Of this, 900 million litres are produced in Maharashtra, which houses the largest number of sugar mills and accounts for one-third of the country’s sugar production.
Around 40% of India’s sugar production takes place in the cooperative sector. Private sector companies such as Shree Renuka Sugars Ltd, Balrampur Chini Mills Ltd, Bajaj Hindusthan Ltd and Simbhaoli Sugar Mills Ltd are among the country’s listed sugar companies.
Institutions such as the Central Salt and Marine Chemicals Research Institute in Bhavnagar, International Crop Research Institute for the Semi-Arid Tropics, Hyderabad, and Central Leather Research Institute in Chennai are engaged in research to seek out alternative ways of producing ethanol and bio-diesel.
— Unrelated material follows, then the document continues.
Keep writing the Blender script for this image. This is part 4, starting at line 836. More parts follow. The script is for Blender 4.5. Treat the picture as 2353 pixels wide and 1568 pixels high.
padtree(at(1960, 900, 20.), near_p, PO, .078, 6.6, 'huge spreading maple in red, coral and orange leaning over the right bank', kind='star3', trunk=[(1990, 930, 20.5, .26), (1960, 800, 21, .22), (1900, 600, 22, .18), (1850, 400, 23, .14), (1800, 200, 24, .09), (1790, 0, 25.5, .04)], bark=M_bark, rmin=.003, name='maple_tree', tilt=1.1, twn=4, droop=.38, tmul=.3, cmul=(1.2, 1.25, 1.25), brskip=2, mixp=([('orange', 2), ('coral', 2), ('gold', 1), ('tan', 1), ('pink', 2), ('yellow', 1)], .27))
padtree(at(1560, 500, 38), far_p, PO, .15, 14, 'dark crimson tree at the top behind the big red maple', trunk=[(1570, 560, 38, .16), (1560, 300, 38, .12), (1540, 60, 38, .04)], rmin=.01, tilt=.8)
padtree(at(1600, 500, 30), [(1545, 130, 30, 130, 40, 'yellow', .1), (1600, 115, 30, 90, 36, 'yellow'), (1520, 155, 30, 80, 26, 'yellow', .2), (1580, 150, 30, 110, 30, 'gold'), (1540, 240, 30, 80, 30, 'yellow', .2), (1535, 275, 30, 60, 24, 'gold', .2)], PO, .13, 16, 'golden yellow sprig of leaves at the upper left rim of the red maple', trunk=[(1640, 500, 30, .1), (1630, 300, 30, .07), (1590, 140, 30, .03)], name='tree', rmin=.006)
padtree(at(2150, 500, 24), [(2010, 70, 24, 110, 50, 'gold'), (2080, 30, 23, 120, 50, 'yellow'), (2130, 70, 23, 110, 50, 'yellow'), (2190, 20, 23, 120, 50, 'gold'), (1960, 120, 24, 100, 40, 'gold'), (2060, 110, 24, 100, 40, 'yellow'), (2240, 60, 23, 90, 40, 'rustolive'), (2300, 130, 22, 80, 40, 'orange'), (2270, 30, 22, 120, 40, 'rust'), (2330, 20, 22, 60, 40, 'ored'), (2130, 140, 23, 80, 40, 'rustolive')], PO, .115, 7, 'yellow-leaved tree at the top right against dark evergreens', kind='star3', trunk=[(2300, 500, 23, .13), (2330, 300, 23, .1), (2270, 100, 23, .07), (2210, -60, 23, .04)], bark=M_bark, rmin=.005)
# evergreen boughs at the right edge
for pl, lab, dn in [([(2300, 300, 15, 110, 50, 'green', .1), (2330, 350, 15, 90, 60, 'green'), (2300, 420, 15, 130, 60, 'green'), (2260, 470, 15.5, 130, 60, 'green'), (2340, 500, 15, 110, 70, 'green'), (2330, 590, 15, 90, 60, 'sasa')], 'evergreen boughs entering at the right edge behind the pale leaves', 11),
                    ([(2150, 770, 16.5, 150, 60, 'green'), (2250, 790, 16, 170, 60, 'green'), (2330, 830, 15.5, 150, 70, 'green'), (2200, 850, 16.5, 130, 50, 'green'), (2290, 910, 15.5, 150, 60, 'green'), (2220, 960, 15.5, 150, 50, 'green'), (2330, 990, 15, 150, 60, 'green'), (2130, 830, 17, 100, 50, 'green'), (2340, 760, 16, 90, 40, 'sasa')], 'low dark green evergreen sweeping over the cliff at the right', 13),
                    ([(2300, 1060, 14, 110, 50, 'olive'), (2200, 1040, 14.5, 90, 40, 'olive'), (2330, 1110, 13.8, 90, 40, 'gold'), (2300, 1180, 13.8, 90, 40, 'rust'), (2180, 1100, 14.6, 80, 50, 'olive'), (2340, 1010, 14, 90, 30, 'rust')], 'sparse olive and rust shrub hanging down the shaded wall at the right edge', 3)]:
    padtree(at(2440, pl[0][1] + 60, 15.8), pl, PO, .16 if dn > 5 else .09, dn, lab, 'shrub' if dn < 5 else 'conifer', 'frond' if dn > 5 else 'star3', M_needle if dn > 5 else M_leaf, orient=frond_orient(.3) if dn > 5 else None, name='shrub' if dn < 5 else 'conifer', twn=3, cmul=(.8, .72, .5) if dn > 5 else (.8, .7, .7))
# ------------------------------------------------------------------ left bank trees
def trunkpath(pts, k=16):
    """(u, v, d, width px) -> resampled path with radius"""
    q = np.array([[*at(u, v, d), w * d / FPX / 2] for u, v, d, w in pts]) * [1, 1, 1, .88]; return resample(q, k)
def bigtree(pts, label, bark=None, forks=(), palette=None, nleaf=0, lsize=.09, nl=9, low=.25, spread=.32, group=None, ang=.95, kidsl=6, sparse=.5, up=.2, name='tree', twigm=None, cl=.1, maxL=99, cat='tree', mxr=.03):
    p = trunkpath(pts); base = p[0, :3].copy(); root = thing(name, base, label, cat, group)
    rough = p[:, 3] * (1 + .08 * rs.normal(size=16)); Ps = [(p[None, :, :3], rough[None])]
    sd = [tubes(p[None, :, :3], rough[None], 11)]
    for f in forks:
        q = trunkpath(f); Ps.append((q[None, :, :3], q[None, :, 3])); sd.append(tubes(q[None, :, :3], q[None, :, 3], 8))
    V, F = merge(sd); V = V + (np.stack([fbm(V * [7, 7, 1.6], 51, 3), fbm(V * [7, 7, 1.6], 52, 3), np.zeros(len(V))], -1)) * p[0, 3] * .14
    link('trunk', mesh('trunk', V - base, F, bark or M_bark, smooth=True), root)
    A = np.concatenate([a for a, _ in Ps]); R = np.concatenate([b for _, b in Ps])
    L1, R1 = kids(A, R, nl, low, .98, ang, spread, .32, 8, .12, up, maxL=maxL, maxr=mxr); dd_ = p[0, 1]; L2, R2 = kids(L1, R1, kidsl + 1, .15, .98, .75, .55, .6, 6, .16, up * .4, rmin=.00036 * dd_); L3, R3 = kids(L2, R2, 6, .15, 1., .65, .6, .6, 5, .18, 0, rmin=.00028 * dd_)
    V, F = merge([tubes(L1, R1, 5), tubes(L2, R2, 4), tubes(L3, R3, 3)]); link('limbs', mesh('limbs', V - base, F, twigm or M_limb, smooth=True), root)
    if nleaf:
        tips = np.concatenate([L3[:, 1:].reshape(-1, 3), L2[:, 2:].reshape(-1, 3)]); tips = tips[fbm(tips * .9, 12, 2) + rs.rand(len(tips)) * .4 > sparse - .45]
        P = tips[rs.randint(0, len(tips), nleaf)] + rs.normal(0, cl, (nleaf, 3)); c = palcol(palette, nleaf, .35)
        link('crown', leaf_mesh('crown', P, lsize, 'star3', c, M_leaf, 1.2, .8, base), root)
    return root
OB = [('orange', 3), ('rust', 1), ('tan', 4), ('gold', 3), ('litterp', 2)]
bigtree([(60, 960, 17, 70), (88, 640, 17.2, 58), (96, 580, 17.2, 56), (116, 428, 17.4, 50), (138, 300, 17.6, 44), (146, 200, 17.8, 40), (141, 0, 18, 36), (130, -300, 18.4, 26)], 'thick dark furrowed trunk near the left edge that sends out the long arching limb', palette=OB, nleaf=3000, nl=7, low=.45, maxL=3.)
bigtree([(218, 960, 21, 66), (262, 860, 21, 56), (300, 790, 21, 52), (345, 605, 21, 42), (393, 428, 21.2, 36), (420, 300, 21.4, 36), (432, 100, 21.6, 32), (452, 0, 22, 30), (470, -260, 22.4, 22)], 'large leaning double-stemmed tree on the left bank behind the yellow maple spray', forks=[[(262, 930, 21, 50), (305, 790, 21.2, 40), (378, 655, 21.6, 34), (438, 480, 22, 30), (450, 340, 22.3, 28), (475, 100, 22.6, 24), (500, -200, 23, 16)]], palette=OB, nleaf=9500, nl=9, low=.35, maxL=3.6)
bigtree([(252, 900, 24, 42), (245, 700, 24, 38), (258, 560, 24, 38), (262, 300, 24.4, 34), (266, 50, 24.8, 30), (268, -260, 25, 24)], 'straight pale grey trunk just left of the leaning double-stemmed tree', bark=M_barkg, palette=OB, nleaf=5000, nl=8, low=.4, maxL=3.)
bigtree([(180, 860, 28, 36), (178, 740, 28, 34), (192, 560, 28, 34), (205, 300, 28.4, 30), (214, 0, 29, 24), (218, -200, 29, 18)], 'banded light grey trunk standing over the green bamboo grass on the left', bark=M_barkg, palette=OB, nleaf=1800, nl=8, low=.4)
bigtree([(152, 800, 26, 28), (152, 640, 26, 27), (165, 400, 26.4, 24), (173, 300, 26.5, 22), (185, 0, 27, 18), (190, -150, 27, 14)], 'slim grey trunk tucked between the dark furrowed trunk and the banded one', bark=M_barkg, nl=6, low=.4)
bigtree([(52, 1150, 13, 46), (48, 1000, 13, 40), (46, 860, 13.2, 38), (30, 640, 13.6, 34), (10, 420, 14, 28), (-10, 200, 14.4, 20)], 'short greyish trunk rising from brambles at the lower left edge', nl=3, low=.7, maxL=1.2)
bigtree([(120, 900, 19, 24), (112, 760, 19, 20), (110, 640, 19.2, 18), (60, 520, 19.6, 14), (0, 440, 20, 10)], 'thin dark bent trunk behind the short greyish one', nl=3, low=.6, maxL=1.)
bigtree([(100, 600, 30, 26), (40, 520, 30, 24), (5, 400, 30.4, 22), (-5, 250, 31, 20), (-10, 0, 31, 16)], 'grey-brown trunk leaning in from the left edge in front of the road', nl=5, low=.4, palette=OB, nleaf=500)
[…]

Experts and some ethanol makers, however, are sceptical about the implementation of the government notification.
“Before deciding to make investments for creating additional capacities, we would like the policy of 5% blending implemented by oil marketing companies and the central government,” said R.G. Mane, secretary, All India Ethanol Manufacturing Association.
Pointing out that although the oil marketing companies have floated a tender for 1.4 billion litres of ethanol for fiscal 2014, manufacturers have committed the supply of just around 560 million litres “due to haphazard policies of government on this issue”.
There are practical difficulties too.

“There is no proper mechanism in place to collect, grade, store and distribute agricultural waste because of which lot of power generation capacity based on bio-mass in country is stranded as they are not able to get sustained feedstock,” said Debashis Mishra, senior director in the energy and resource practice at audit and consultancy firm Deloitte Touche Tohmatsu India Pvt. Ltd.